UA_ClientConfig *cfg = UA_Client_getConfig(client);
UA_ClientConfig_setDefaultEncryption(cfg,
    certificate, privateKey, NULL, 0, NULL, 0);
cfg->securityMode = UA_MESSAGESECURITYMODE_SIGNANDENCRYPT;
cfg->securityPolicyUri = UA_STRING_ALLOC(
    "http://opcfoundation.org/UA/SecurityPolicy#Basic256Sha256");

On the MQTT side, TLS to the broker, with client certificates if your fleet management supports it. On the Kafka side, SASL/SCRAM at minimum and mTLS if you’re crossing the OT/IT boundary inside the bridge.

Sizing

A single bridge process on a small VM, 2 vCPU and 2 GB RAM, comfortably handles 50k monitored items at typical industrial rates. open62541 is efficient and the per-item overhead is small. Beyond that, run multiple bridge processes, one per OPC UA server or one per logical area, and let them share a Kafka topic.

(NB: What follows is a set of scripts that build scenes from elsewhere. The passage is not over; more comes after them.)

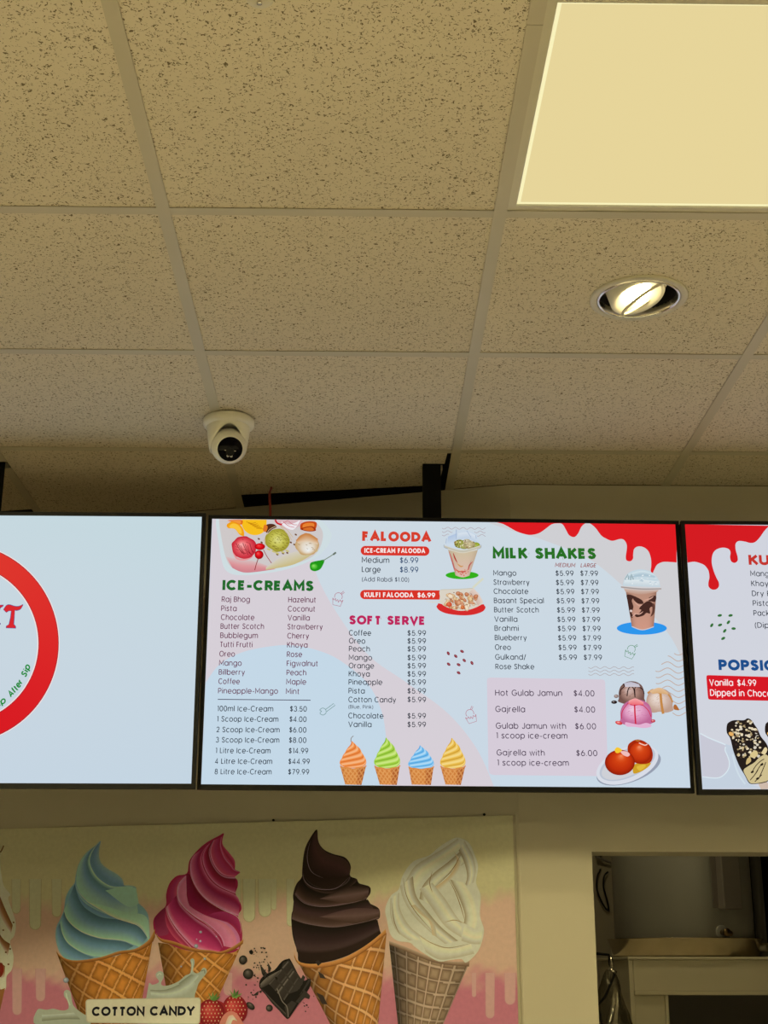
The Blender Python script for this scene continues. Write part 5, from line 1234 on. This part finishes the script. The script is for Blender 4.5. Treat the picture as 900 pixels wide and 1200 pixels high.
# --- blue cone
a = pr_(); a.ink = lambda c: ink_print(tuple(mixc(c, [sum(c)/3*0.98, sum(c)/3*1.05, sum(c)/3*0.94], 0.45)[k]*1.10+4 for k in range(3)) if c[1] > c[0] else c)
a = a.crop(60, 1090, 3.75)
a.patch([(24, 98), (60, 128), (130, 135), (220, 118), (330, 90), (420, 52), (452, 12)], [(215, 620), (260, 640), (300, 640), (345, 620)], waffle(0.1, 0.4, 5.6, 4.6, WB, WD, WL), 110, 110)
a.crop(60, 980, 6.923)
T1, T2, T3, T4, TL = (74, 112, 114), (104, 148, 146), (136, 176, 168), (160, 192, 178), (184, 212, 198)
sil = [(403, 38), (360, 75), (280, 140), (225, 225), (200, 320), (190, 380), (150, 430), (118, 500), (103, 600), (70, 680), (45, 730), (36, 800), (45, 870), (75, 950), (140, 1005), (250, 1010), (400, 1000), (560, 960), (700, 905), (750, 880), (795, 850), (800, 780), (790, 650), (760, 590), (712, 545), (692, 510), (690, 420), (640, 400), (590, 395), (575, 345), (520, 300), (450, 260), (400, 215), (382, 160), (385, 110)]
a.blob(sil, T2, 4)
a.fold([(403, 38), (392, 100), (390, 170), (410, 222), (460, 265), (530, 305), (578, 350), (590, 396)], [(400, 45), (345, 105), (318, 180), (325, 240), (368, 320), (435, 378), (505, 405), (600, 405)], [(0, (126, 150, 138)), (0.35, (104, 138, 132)), (0.8, (84, 122, 120)), (1, (92, 130, 126))])
a.fold([(400, 45), (338, 105), (306, 180), (312, 242), (356, 322), (428, 384), (505, 414), (610, 410), (690, 425)], [(380, 60), (285, 140), (228, 225), (205, 330), (215, 420), (290, 520), (400, 590), (520, 660), (705, 620)], [(0, (136, 168, 156)), (0.10, (72, 112, 110)), (0.35, (92, 132, 126)), (0.7, (130, 160, 146)), (1, (142, 172, 158))])
a.fold([(690, 425), (620, 404), (440, 440)], [(712, 545), (620, 570), (440, 440)], [(0, (138, 170, 158)), (1, (136, 168, 154))])
a.line([(403, 38), (345, 105), (312, 180), (318, 242), (360, 320), (430, 381), (505, 411), (605, 407)], 9, (164, 190, 172), taper=True)
a.fold([(197, 385), (215, 450), (262, 520), (330, 570), (430, 620), (520, 662)], [(190, 390), (200, 470), (245, 560), (310, 610), (400, 650), (540, 672)], [(0, (150, 180, 164)), (0.2, (84, 124, 122)), (1, (96, 142, 140))])
a.fold([(300, 535), (400, 595), (520, 660), (640, 700), (712, 720), (770, 790), (785, 840)], [(420, 560), (520, 590), (620, 620), (705, 625), (770, 650), (796, 720), (795, 850)], [(0, (178, 202, 180)), (0.3, (150, 178, 160)), (1, (140, 170, 152))])
a.fold([(192, 388), (215, 480), (260, 565), (330, 620), (420, 660), (540, 675), (640, 700), (720, 740), (780, 820)], [(105, 600), (125, 660), (180, 725), (270, 785), (400, 826), (520, 838), (600, 850), (680, 882), (720, 900)], [(0, (58, 96, 98)), (0.3, (78, 120, 116)), (0.65, (112, 152, 142)), (1, (150, 182, 164))])
a.line([(200, 400), (225, 450), (290, 525), (400, 594), (520, 660), (640, 700), (712, 728), (765, 790), (783, 836)], 7, TL, taper=True)
a.line([(105, 600), (125, 660), (180, 725), (270, 783), (400, 824), (520, 836), (600, 850), (680, 884)], 7, TL, taper=True)
a.fold([(107, 612), (128, 672), (182, 735), (272, 792), (400, 832), (520, 845), (600, 858), (670, 890)], [(75, 700), (92, 780), (130, 855), (195, 905), (270, 950), (360, 972), (440, 980), (520, 972)], [(0, (56, 94, 96)), (0.4, (86, 130, 126)), (1, (138, 174, 158))])
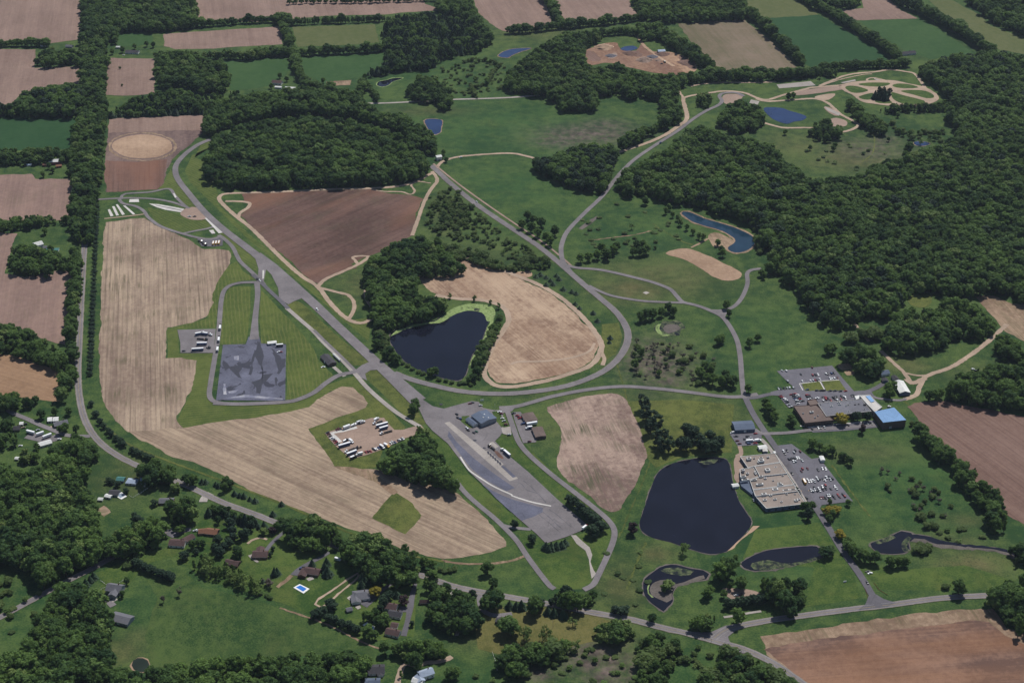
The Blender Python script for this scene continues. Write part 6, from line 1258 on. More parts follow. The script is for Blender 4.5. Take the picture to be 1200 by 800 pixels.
for q, s in (((250, 388), (4, 2.6, 1.6)), ((345, 405), (5, 3, 1.8)), ((330, 412), (3, 2, 1)), ((400, 372), (2, 1.6, .8)), ((292, 378), (1.4, 1.4, .6)), ((345, 380), (3, 1.2, 1)), ((395, 483), (4, 3.6, 2.4)), ((388, 488), (2, 2, 1.4)), ((460, 452), (2, 1.4, .8)), ((500, 480), (1.4, 1.2, .6)), ((345, 525), (3, 2, 1.2)), ((378, 538), (2, 2, 1)), ((335, 588), (6, 2, 1.4)), ((515, 516), (1.6, 1.2, .7)), ((440, 555), (1.4, 1.2, .7)), ((488, 582), (3, 2, 1.4)), ((495, 590), (5, 1.4, 1.0)), ((455, 628), (5, 2.4, 1.4)), ((540, 632), (6, 1.4, 1)), ((595, 628), (5, 1.2, 1)), ((368, 668), (4, 2.4, 1.8)), ((420, 672), (2.5, 1.6, 1)), ((375, 708), (3, 1.6, 1)), ((455, 702), (2.5, 1.6, 1)), ((545, 660), (1.6, 1.4, .8)), ((610, 660), (1.4, 1.2, .6)), ((505, 720), (1.6, 1.6, .8)), ((620, 712), (3, 2.2, 1.2)), ((640, 702), (2, 1.6, 1)), ((205, 530), (5, 2, 1.6)), ((220, 552), (6, 2, 1.2)), ((290, 552), (5, 1.4, 1.0)), ((205, 480), (2, 3, 2)), ((300, 496), (1.4, 4, .8)), ((240, 500), (2, 2, 1))):
    roof_unit(root, zM(*q), 5.0, o0, tuple(v * 1.35 for v in s), RF['white'] if s[0] > 2.4 else M['steel'])
p = zM(450, 345); mb = MB(); mb.box(-2, 2, -1.4, 1.4, 0, 2.8, WL['white'], 0, 0, RF['white']); g = G(*p); link("entrance_porch", mb.mesh("entrance_porch"), root, (g.x - o0.x, g.y - o0.y, 0), NS)
# --- the brown and grey school
o0 = G(970, 485); root = thing("school_building", "brown and grey flat roofed school joined to its north car park", "building", (o0.x, o0.y, 0))
flat_part(root, [zN(*v) for v in ((200, 405), (376, 396), (512, 515), (290, 538))], 6.0, WL['dark'], RF['brownflat'], o0, parapet=RF['brown'])
flat_part(root, [zN(*v) for v in ((306, 362), (372, 350), (398, 388), (330, 402))], 6.4, WL['dark'], RF['brownflat'], o0, parapet=RF['brown'])
flat_part(root, [zN(*v) for v in ((388, 384), (730, 352), (806, 446), (455, 484))], 6.6, WL['dark'], RF['greyflat'], o0, parapet=RF['pale'])
flat_part(root, [zN(*v) for v in ((676, 326), (712, 318), (724, 340), (690, 352))], 5, WL['white'], RF['white'], o0, wins=False)
flat_part(root, [zN(*v) for v in ((715, 322), (795, 318), (850, 378), (890, 412), (835, 452), (780, 395))], 7.0, WL['grey'], RF['pale'], o0, parapet=RF['white'])
flat_part(root, [zN(*v) for v in ((762, 326), (795, 322), (832, 366), (806, 374))], 7.6, WL['blue'], RF['blue'], o0, "link_roof", wins=False)
for q, s, m in (((340, 455), (4.5, 2.5, 1.6), 'white'), ((275, 462), (1.8, 1.6, 1), 'white'), ((368, 495), (2, 1.6, 1), 'white'), ((390, 480), (1.6, 1.4, .8), 'white'), ((550, 380), (3, 2, 1.4), 'white'), ((560, 395), (3, 2, 1.4), 'white'), ((495, 408), (3.2, 2, 1.2), 'white'), ((410, 395), (2, 1.4, .8), 'pale'), ((610, 405), (2.4, 1.4, 1), 'white'), ((625, 398), (2, 1.4, 1), 'pale'), ((680, 396), (2, 1.4, .8), 'dark'), ((708, 392), (2, 1.4, .8), 'dark'), ((628, 452), (2.5, 1.4, .8), 'white'), ((755, 398), (3, 2, 1.4), 'dark'), ((752, 432), (2.5, 1.4, .8), 'white'), ((640, 380), (1.2, 1.2, .6), 'white'), ((470, 380), (1.4, 1.2, .7), 'white')):
    roof_unit(root, zN(*q), 6.5, o0, s, RF[m])
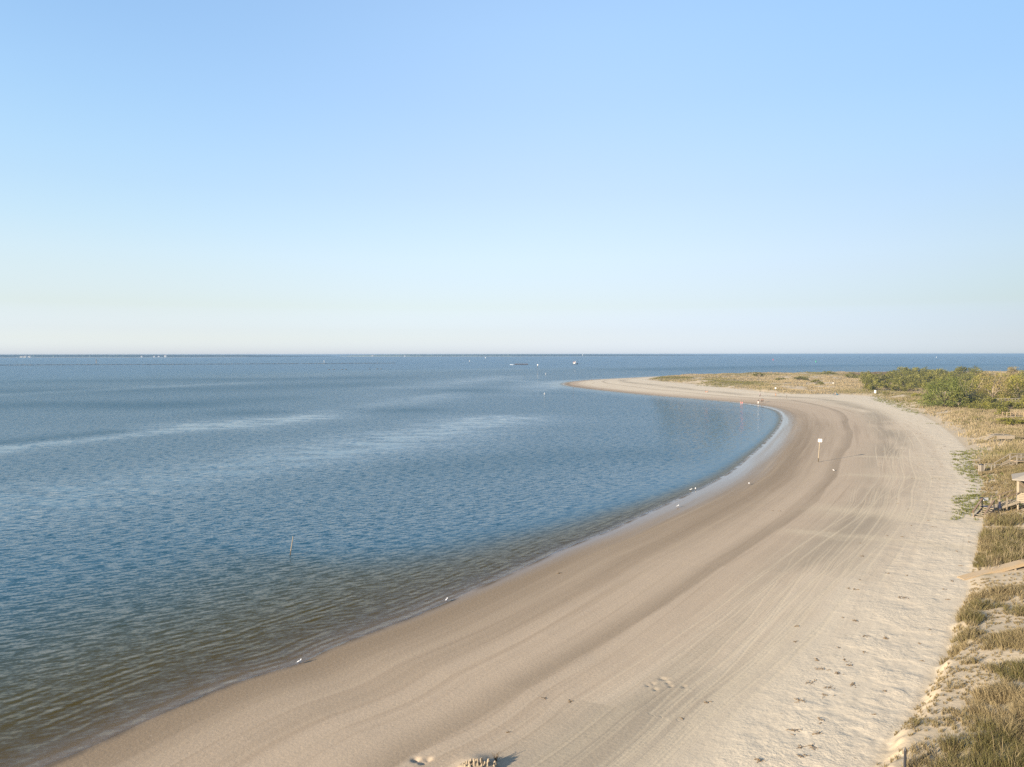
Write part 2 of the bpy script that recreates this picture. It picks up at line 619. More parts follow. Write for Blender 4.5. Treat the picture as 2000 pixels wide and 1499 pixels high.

The bottleneck you’ll hit first is not CPU. It’s the OPC UA server’s own subscription limits. Many PLCs cap concurrent monitored items per session at a few thousand. Split sessions accordingly.

Common Pitfalls

• Polling instead of subscribing. If the server supports subscriptions, use them. Polling is wasteful and won’t scale.
• No deadband. Analog signals jitter. Without deadbands, you’ll publish noise.
• Trusting source timestamps blindly. PLC clocks drift. Capture both source and server timestamps and reconcile downstream.
• Publishing into the MQTT broker’s own retained store at high rates. Retained is for last-known state, not history. Use a separate “last known value” service if you need fast LKV lookup.
• No backpressure handling. If Kafka is slow, the bridge’s send buffer grows. Without backpressure, you’ll either lose data or OOM. Block on the OPC UA subscription side when Kafka can’t keep up.

Wrapping Up

The OPC UA bridge is the seam where OT meets IT. Build it carefully and the rest of the platform is calm. Subscribe efficiently, normalize at the bridge, publish to MQTT for live consumers, stream to Kafka for everything else, secure everything, version your mappings.

For the broader context, the IIoT reference architecture post shows where this sits. The open62541 documentation is the canonical reference for the client API used here.

Bridges built well disappear into the wallpaper. That’s the goal.